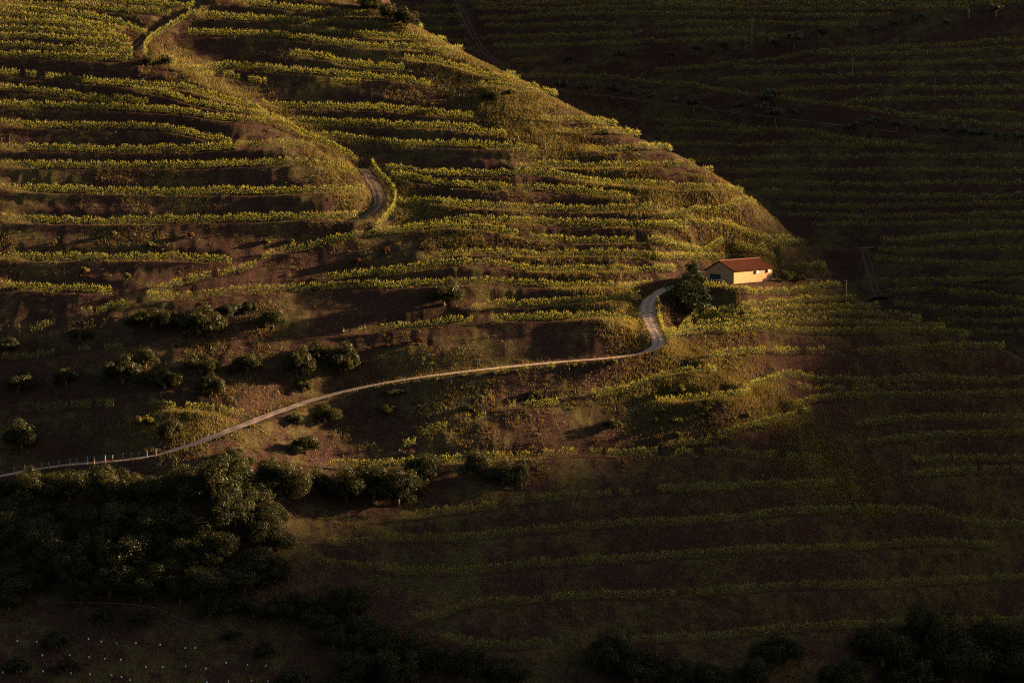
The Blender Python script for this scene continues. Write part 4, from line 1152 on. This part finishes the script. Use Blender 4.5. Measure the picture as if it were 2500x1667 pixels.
def grass():
    x, y = world_pts(400000, 5); x2, y2 = gold_pts(150000, 6); x = np.concatenate([x, x2]); y = np.concatenate([y, y2])
    d = fbm(x / 14, y / 14, 41, 4) + .6 * fbm(x / 3, y / 3, 45, 3)
    ds = NEAR.sample(x, y, DN)
    gold = golden(x, y)
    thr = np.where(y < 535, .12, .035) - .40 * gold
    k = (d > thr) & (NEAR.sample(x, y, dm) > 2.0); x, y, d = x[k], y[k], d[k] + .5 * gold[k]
    n = len(x); z = ground(x, y)
    V = []; A = []
    for j in range(2):
        h = RNG.uniform(.2, .65, n) * (1 + np.clip(d, 0, .4)); w = RNG.uniform(.03, .085, n); a = RNG.uniform(0, 6.283, n)
        lx = RNG.normal(0, .16, n); ly = RNG.normal(0, .16, n); ox = RNG.normal(0, .12, n); oy = RNG.normal(0, .12, n)
        b0 = np.stack([x + ox - np.cos(a) * w, y + oy - np.sin(a) * w, z - .04], -1); b1 = np.stack([x + ox + np.cos(a) * w, y + oy + np.sin(a) * w, z - .04], -1)
        tp_ = np.stack([x + ox + lx, y + oy + ly, z + h], -1)
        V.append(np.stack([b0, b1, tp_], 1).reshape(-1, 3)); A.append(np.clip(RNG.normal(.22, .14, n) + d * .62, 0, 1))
    V = np.concatenate(V); A = np.concatenate(A)
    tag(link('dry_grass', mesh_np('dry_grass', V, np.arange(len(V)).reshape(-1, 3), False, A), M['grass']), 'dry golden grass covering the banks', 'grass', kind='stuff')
    print('grass tris', len(V) // 3)
grass()
def weeds():
    x, y = world_pts(8000, 8); x2, y2 = gold_pts(2600, 9); x = np.concatenate([x, x2]); y = np.concatenate([y, y2])
    d = fbm(x / 9, y / 9, 61, 4) + .12 * golden(x, y)
    k = (d > .0) & (NEAR.sample(x, y, dm) > 3.0) & (NEAR.sample(x, y, DN) > 1.2); x, y = x[k], y[k]
    n = len(x); z = ground(x, y); m = 16
    C = np.zeros((n, m, 3)); rr_ = RNG.uniform(.18, .6, n)[:, None]
    dd = RNG.normal(size=(n, m, 3)); dd /= np.linalg.norm(dd, axis=2)[:, :, None]
    C[..., 0] = x[:, None] + dd[..., 0] * rr_; C[..., 1] = y[:, None] + dd[..., 1] * rr_; C[..., 2] = z[:, None] + np.abs(dd[..., 2]) * rr_ * .9 + .05
    N = dd + RNG.normal(size=dd.shape) * .5; N /= np.linalg.norm(N, axis=2)[:, :, None]
    V, F = leaf_quads(C.reshape(-1, 3), N.reshape(-1, 3), np.repeat(rr_[:, 0], m) * RNG.uniform(.35, .75, n * m))
    tag(link('weeds', mesh_np('weeds', V, F, False, np.clip(np.repeat(RNG.uniform(.1, .8, n), m) + RNG.normal(0, .12, n * m), 0, 1)), M['weed']), 'low green and brown weeds scattered over the banks', 'weeds', kind='stuff')
    print('weeds quads', len(F))
weeds()
def stones():
    r = np.random.default_rng(4)
    px = np.concatenate([r.uniform(380, 900, 900), r.uniform(860, 1350, 420), r.uniform(0, 2500, 700)]); py = np.concatenate([r.uniform(1040, 1170, 900), r.uniform(950, 1130, 420), r.uniform(0, 1650, 700)])
    P = lift(px, py, step=1.0); P = P[(~np.isnan(P[:, 0])) & (P[:, 1] < 688)]
    P = P[NEAR.sample(P[:, 0], P[:, 1], dm) > 2.6]
    n = len(P); oc = np.array([(1,0,0),(0,1,0),(-1,0,0),(0,-1,0),(0,0,.7),(0,0,-.7)], float)
    S = r.uniform(.04, .17, (n, 1, 1)) * (1 + (r.uniform(size=(n, 1, 1)) > .96) * 1.2) * r.uniform(.6, 1.4, (n, 6, 3))
    a = r.uniform(0, 6.283, n); ca, sa = np.cos(a)[:, None], np.sin(a)[:, None]
    V = oc[None] * S; vx = V[..., 0] * ca - V[..., 1] * sa; vy = V[..., 0] * sa + V[..., 1] * ca
    V = np.stack([vx + P[:, 0:1], vy + P[:, 1:2], V[..., 2] + ground(P[:, 0], P[:, 1])[:, None]], -1).reshape(-1, 3)
    f = np.array([(0,1,4),(1,2,4),(2,3,4),(3,0,4),(1,0,5),(2,1,5),(3,2,5),(0,3,5)])
    F = (np.arange(n)[:, None, None] * 6 + f[None]).reshape(-1, 3)
    tag(link('gravel', mesh_np('gravel', V, F), M['stone']), 'loose schist stones on the bare slopes', 'stones', kind='stuff')
stones()
# tall pale grass plumes and a patch of red flowers by the fence
for i, (x, y, h) in enumerate(((1555, 400, 1.9), (1680, 400, 2.3), (1830, 360, 1.4))):
    P = lift([200 + x * 240 / 2352], [1070 + y * 240 / 2352])[0]; mb = MB(); r = random.Random(i)
    for k in range(26):
        a = r.uniform(0, 6.28); q = r.uniform(.05, .35); hh = h * r.uniform(.5, 1); b = Vector((math.cos(a) * q, math.sin(a) * q, 0)); tt = b * 1.9 + Vector((0, 0, hh)); sd = Vector((-math.sin(a), math.cos(a), 0)) * .04
        mb.poly([b - sd, b + sd, b.lerp(tt, .6) + sd * 1.4 + Vector((0, 0, .1)), tt, b.lerp(tt, .6) - sd * 1.4 + Vector((0, 0, .1))], ((0, 1, 2, 3, 4),))
    o = mb.build('grass_clump', M['grass']); o.location = (P[0], P[1], float(ground(P[0], P[1])) - .05)
    tag(o, f'tall pale dry grass clump behind the road fence, {ORD[i + 1]} from the left', 'grass clump', 'tall grass clumps by the fence')
P = lift([264], [1129])[0]; mb = MB(); r = random.Random(5)
for k in range(40):
    c = Vector((r.gauss(0, .4), r.gauss(0, .25), r.uniform(.1, .5))); u = Vector((r.gauss(0, 1), r.gauss(0, 1), r.gauss(0, 1))).normalized() * .09; v = u.orthogonal().normalized() * .09
    mb.poly([c - u, c - v, c + u, c + v], ((0, 1, 2, 3),))
o = mb.build('flower_patch', M['red']); o.location = (P[0], P[1], float(ground(P[0], P[1]))); tag(o, 'small patch of bright red flowers at the fenced road edge', 'flowers')
print('TOTAL', sum(sum(len(p.vertices) - 2 for p in m.polygons) if len(m.polygons) < 3000 else (len(m.loops) - 2 * len(m.polygons)) for m in bpy.data.meshes))
print('TRIS', sum(len(m.loop_triangles) or sum(len(p.vertices) - 2 for p in m.polygons) for m in bpy.data.meshes if m.users and len(m.polygons) < 5000), sum(len(m.polygons) for m in bpy.data.meshes if len(m.polygons) >= 5000))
==================================================
**Task statement**.
Write the material out again exactly as it appears, dropping the pictures.

**Solution to the problem**.
The Blender Python script for this scene continues. Write part 4, from line 1152 on. This part finishes the script. Use Blender 4.5. Measure the picture as if it were 2500x1667 pixels.
def grass():
    x, y = world_pts(400000, 5); x2, y2 = gold_pts(150000, 6); x = np.concatenate([x, x2]); y = np.concatenate([y, y2])
    d = fbm(x / 14, y / 14, 41, 4) + .6 * fbm(x / 3, y / 3, 45, 3)
    ds = NEAR.sample(x, y, DN)
    gold = golden(x, y)
    thr = np.where(y < 535, .12, .035) - .40 * gold
    k = (d > thr) & (NEAR.sample(x, y, dm) > 2.0); x, y, d = x[k], y[k], d[k] + .5 * gold[k]
    n = len(x); z = ground(x, y)
    V = []; A = []
    for j in range(2):
        h = RNG.uniform(.2, .65, n) * (1 + np.clip(d, 0, .4)); w = RNG.uniform(.03, .085, n); a = RNG.uniform(0, 6.283, n)
        lx = RNG.normal(0, .16, n); ly = RNG.normal(0, .16, n); ox = RNG.normal(0, .12, n); oy = RNG.normal(0, .12, n)
        b0 = np.stack([x + ox - np.cos(a) * w, y + oy - np.sin(a) * w, z - .04], -1); b1 = np.stack([x + ox + np.cos(a) * w, y + oy + np.sin(a) * w, z - .04], -1)
        tp_ = np.stack([x + ox + lx, y + oy + ly, z + h], -1)
        V.append(np.stack([b0, b1, tp_], 1).reshape(-1, 3)); A.append(np.clip(RNG.normal(.22, .14, n) + d * .62, 0, 1))
    V = np.concatenate(V); A = np.concatenate(A)
    tag(link('dry_grass', mesh_np('dry_grass', V, np.arange(len(V)).reshape(-1, 3), False, A), M['grass']), 'dry golden grass covering the banks', 'grass', kind='stuff')
    print('grass tris', len(V) // 3)
grass()
def weeds():
    x, y = world_pts(8000, 8); x2, y2 = gold_pts(2600, 9); x = np.concatenate([x, x2]); y = np.concatenate([y, y2])
    d = fbm(x / 9, y / 9, 61, 4) + .12 * golden(x, y)
    k = (d > .0) & (NEAR.sample(x, y, dm) > 3.0) & (NEAR.sample(x, y, DN) > 1.2); x, y = x[k], y[k]
    n = len(x); z = ground(x, y); m = 16
    C = np.zeros((n, m, 3)); rr_ = RNG.uniform(.18, .6, n)[:, None]
    dd = RNG.normal(size=(n, m, 3)); dd /= np.linalg.norm(dd, axis=2)[:, :, None]
    C[..., 0] = x[:, None] + dd[..., 0] * rr_; C[..., 1] = y[:, None] + dd[..., 1] * rr_; C[..., 2] = z[:, None] + np.abs(dd[..., 2]) * rr_ * .9 + .05
    N = dd + RNG.normal(size=dd.shape) * .5; N /= np.linalg.norm(N, axis=2)[:, :, None]
    V, F = leaf_quads(C.reshape(-1, 3), N.reshape(-1, 3), np.repeat(rr_[:, 0], m) * RNG.uniform(.35, .75, n * m))
    tag(link('weeds', mesh_np('weeds', V, F, False, np.clip(np.repeat(RNG.uniform(.1, .8, n), m) + RNG.normal(0, .12, n * m), 0, 1)), M['weed']), 'low green and brown weeds scattered over the banks', 'weeds', kind='stuff')
    print('weeds quads', len(F))
weeds()
def stones():
    r = np.random.default_rng(4)
    px = np.concatenate([r.uniform(380, 900, 900), r.uniform(860, 1350, 420), r.uniform(0, 2500, 700)]); py = np.concatenate([r.uniform(1040, 1170, 900), r.uniform(950, 1130, 420), r.uniform(0, 1650, 700)])
    P = lift(px, py, step=1.0); P = P[(~np.isnan(P[:, 0])) & (P[:, 1] < 688)]
    P = P[NEAR.sample(P[:, 0], P[:, 1], dm) > 2.6]
    n = len(P); oc = np.array([(1,0,0),(0,1,0),(-1,0,0),(0,-1,0),(0,0,.7),(0,0,-.7)], float)
    S = r.uniform(.04, .17, (n, 1, 1)) * (1 + (r.uniform(size=(n, 1, 1)) > .96) * 1.2) * r.uniform(.6, 1.4, (n, 6, 3))
    a = r.uniform(0, 6.283, n); ca, sa = np.cos(a)[:, None], np.sin(a)[:, None]
    V = oc[None] * S; vx = V[..., 0] * ca - V[..., 1] * sa; vy = V[..., 0] * sa + V[..., 1] * ca
    V = np.stack([vx + P[:, 0:1], vy + P[:, 1:2], V[..., 2] + ground(P[:, 0], P[:, 1])[:, None]], -1).reshape(-1, 3)
    f = np.array([(0,1,4),(1,2,4),(2,3,4),(3,0,4),(1,0,5),(2,1,5),(3,2,5),(0,3,5)])
    F = (np.arange(n)[:, None, None] * 6 + f[None]).reshape(-1, 3)
    tag(link('gravel', mesh_np('gravel', V, F), M['stone']), 'loose schist stones on the bare slopes', 'stones', kind='stuff')
stones()
# tall pale grass plumes and a patch of red flowers by the fence
for i, (x, y, h) in enumerate(((1555, 400, 1.9), (1680, 400, 2.3), (1830, 360, 1.4))):
    P = lift([200 + x * 240 / 2352], [1070 + y * 240 / 2352])[0]; mb = MB(); r = random.Random(i)
    for k in range(26):
        a = r.uniform(0, 6.28); q = r.uniform(.05, .35); hh = h * r.uniform(.5, 1); b = Vector((math.cos(a) * q, math.sin(a) * q, 0)); tt = b * 1.9 + Vector((0, 0, hh)); sd = Vector((-math.sin(a), math.cos(a), 0)) * .04
        mb.poly([b - sd, b + sd, b.lerp(tt, .6) + sd * 1.4 + Vector((0, 0, .1)), tt, b.lerp(tt, .6) - sd * 1.4 + Vector((0, 0, .1))], ((0, 1, 2, 3, 4),))
    o = mb.build('grass_clump', M['grass']); o.location = (P[0], P[1], float(ground(P[0], P[1])) - .05)
    tag(o, f'tall pale dry grass clump behind the road fence, {ORD[i + 1]} from the left', 'grass clump', 'tall grass clumps by the fence')
P = lift([264], [1129])[0]; mb = MB(); r = random.Random(5)
for k in range(40):
    c = Vector((r.gauss(0, .4), r.gauss(0, .25), r.uniform(.1, .5))); u = Vector((r.gauss(0, 1), r.gauss(0, 1), r.gauss(0, 1))).normalized() * .09; v = u.orthogonal().normalized() * .09
    mb.poly([c - u, c - v, c + u, c + v], ((0, 1, 2, 3),))
o = mb.build('flower_patch', M['red']); o.location = (P[0], P[1], float(ground(P[0], P[1]))); tag(o, 'small patch of bright red flowers at the fenced road edge', 'flowers')
print('TOTAL', sum(sum(len(p.vertices) - 2 for p in m.polygons) if len(m.polygons) < 3000 else (len(m.loops) - 2 * len(m.polygons)) for m in bpy.data.meshes))
print('TRIS', sum(len(m.loop_triangles) or sum(len(p.vertices) - 2 for p in m.polygons) for m in bpy.data.meshes if m.users and len(m.polygons) < 5000), sum(len(m.polygons) for m in bpy.data.meshes if len(m.polygons) >= 5000))